A national organization to support wellness and healing initiatives for thousands of survivors of federally run Indian day schools marks its official launch Thursday.

The McLean Day School Settlement Corporation will introduce its board members via a ceremony livestreamed online at 1 p.m. ET Thursday from Eel Ground First Nation in New Brunswick.

“What’s important is hope and building a legacy of healing,” said Elder Claudette Commanda, a member of the board who is Algonquin from Kitigan Zibi Anishinabeg in Quebec.

Commanda herself is a survivor of the day school system, having been forced to attend the Congo Bridge school in Kitigan Zibi.

“We did go home to our families after school, but there was still abuses that went on,” she said.

“We were not allowed to speak our language in those schools. We were not allowed to even know anything about who we are as Anishinaabe people.”

Assembly of First Nations Regional Chief Roger Augustine and James Igloliorte, a retired Inuk judge, are also part of the non-profit organization’s board.

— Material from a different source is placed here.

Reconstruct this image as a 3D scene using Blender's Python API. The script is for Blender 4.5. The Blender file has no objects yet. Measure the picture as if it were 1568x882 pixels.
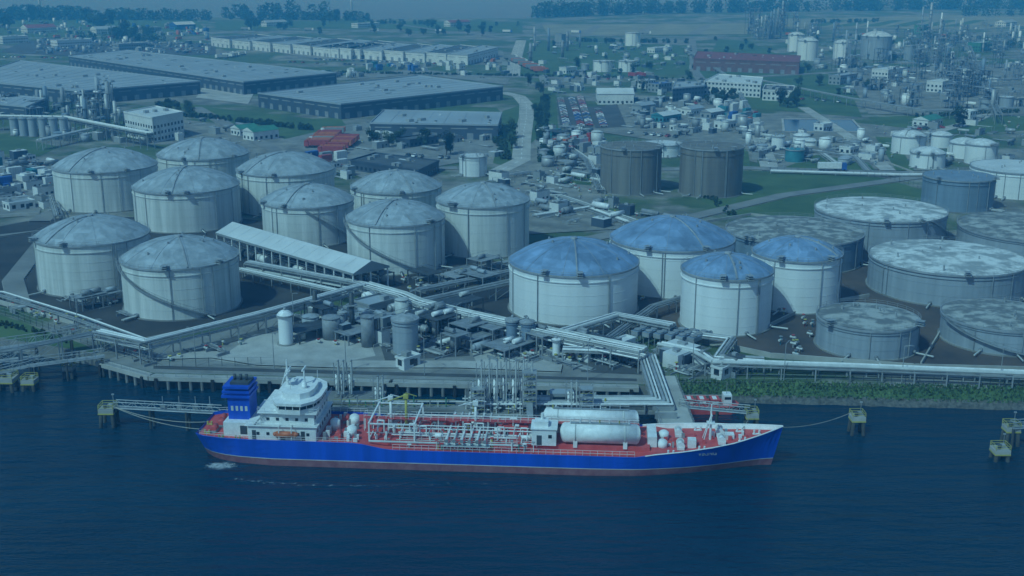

Claudette Commanda poses in front of the former Prince of Wales Bridge in Ottawa, which was recently renamed the Chief William Commanda Bridge after her grandfather, on July 9. She will be part of the board for the new McLean Day School Settlement Corporation. (David Richard/Radio-Canada)

In 2019, Canada signed a $1.47-billion settlement with thousands of former students who suffered harm while attending federally operated Indian day schools.

Because the day schools were operated separately from residential schools, day school students were left out of the 2006 Indian Residential Schools Settlement Agreement.

The day school survivors settlement agreement earmarked a $200-million legacy fund, which the new organization will administer to support initiatives that foster language and culture, healing and wellness, commemoration and truth telling for day school survivors and their families.

The organization is named after the late Garry McLean, who was lead plaintiff in the class action lawsuit that led to the settlement agreement. 

In a statement Wednesday, Crown-Indigenous Relations and Northern Affairs Canada spokesperson Carine Midy said in addition to individual compensation, it was important that the settlement included “forward-looking investments to support survivors, their families and communities [to] address the painful legacy of federal Indian day schools.”

What are Indian day schools?

An often overlooked part of Canadian history, a total of 669 day schools operated across Canada in every province and territory except Newfoundland and Labrador between 1863 and 2000.

While separate from the residential school system, day schools were also part of a federal policy aimed at assimilating First Nations and Inuit children, and often had religious affiliations to the Roman Catholic, United, Anglican and other churches.

A photo of children at a day school from the archives of the Kanien’kehá:ka Onkwawén:na Raotitióhkwa Language and Cultural Center in Kahnawà:ke, south of Montreal. (KORLCC)

The new support organization will also begin an engagement process this fall with survivors, families and communities on how the legacy fund should be structured, implemented and distributed.

For Commanda, healing is at the forefront, but she also recognizes the need for Canadians to learn more about the history of Indian day schools and experiences of survivors.

Unlike the Indian residential school settlement agreement, the day school settlement agreement didn’t include a national inquiry or commission such as the Truth and Reconciliation Commission.

“Canadians need to be educated on federal Indian schools. They need to hear the truth,” she said.

“Speaking as a survivor, healing and wellness is so important. But how do we get healing and wellness? Truth has to be told.”